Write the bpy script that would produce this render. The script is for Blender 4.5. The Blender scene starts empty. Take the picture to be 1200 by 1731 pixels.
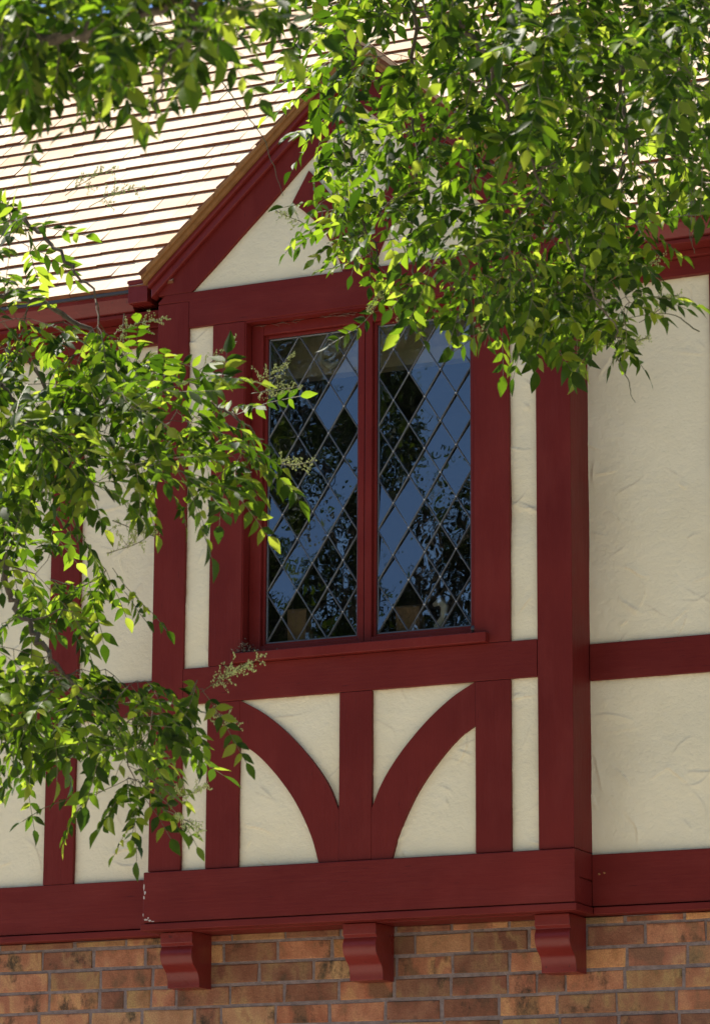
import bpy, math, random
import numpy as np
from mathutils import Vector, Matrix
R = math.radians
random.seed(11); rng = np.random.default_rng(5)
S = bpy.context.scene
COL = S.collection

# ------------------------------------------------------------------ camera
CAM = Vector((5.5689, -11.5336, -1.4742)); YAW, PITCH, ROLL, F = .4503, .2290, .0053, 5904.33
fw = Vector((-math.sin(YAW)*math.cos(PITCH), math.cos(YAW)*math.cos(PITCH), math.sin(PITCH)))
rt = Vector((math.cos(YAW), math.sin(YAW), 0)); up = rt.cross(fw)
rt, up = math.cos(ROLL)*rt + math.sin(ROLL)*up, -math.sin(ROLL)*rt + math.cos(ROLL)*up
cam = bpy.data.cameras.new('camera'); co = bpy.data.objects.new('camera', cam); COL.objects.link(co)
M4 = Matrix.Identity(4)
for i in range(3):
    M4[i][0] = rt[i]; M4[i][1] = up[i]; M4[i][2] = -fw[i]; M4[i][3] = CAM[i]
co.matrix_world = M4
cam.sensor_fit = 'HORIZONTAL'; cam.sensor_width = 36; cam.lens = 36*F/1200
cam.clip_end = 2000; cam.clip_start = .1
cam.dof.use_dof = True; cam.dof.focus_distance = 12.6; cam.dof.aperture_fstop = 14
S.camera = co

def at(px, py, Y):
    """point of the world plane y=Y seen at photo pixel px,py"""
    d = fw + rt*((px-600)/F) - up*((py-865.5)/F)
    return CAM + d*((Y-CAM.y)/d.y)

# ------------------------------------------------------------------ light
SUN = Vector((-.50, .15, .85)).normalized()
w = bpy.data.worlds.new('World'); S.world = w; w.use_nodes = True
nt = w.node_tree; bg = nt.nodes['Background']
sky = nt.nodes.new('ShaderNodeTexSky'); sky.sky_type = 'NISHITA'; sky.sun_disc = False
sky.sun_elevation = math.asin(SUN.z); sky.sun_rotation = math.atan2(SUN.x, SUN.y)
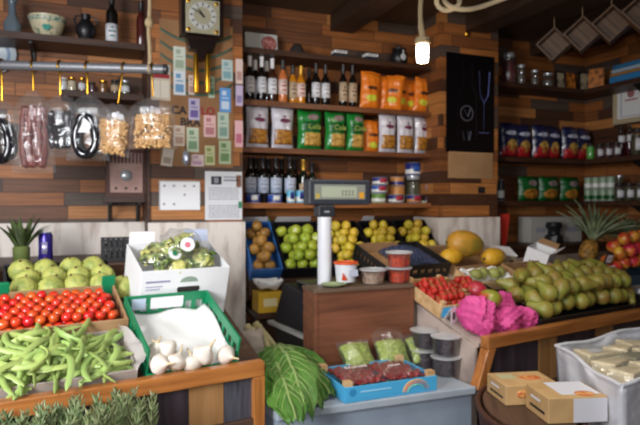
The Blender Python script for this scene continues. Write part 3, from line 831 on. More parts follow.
****************
* Problem *
Repeat only the lines from the beginning of the material through the line containing "COL = S.collection", both ends kept, leaving pictures out.

* Result of the task *
Write the bpy script that would produce this render. The script is for Blender 4.5. The Blender scene starts empty. Take the picture to be 1200 by 1731 pixels.
import bpy, math, random
import numpy as np
from mathutils import Vector, Matrix
R = math.radians
random.seed(11); rng = np.random.default_rng(5)
S = bpy.context.scene
COL = S.collection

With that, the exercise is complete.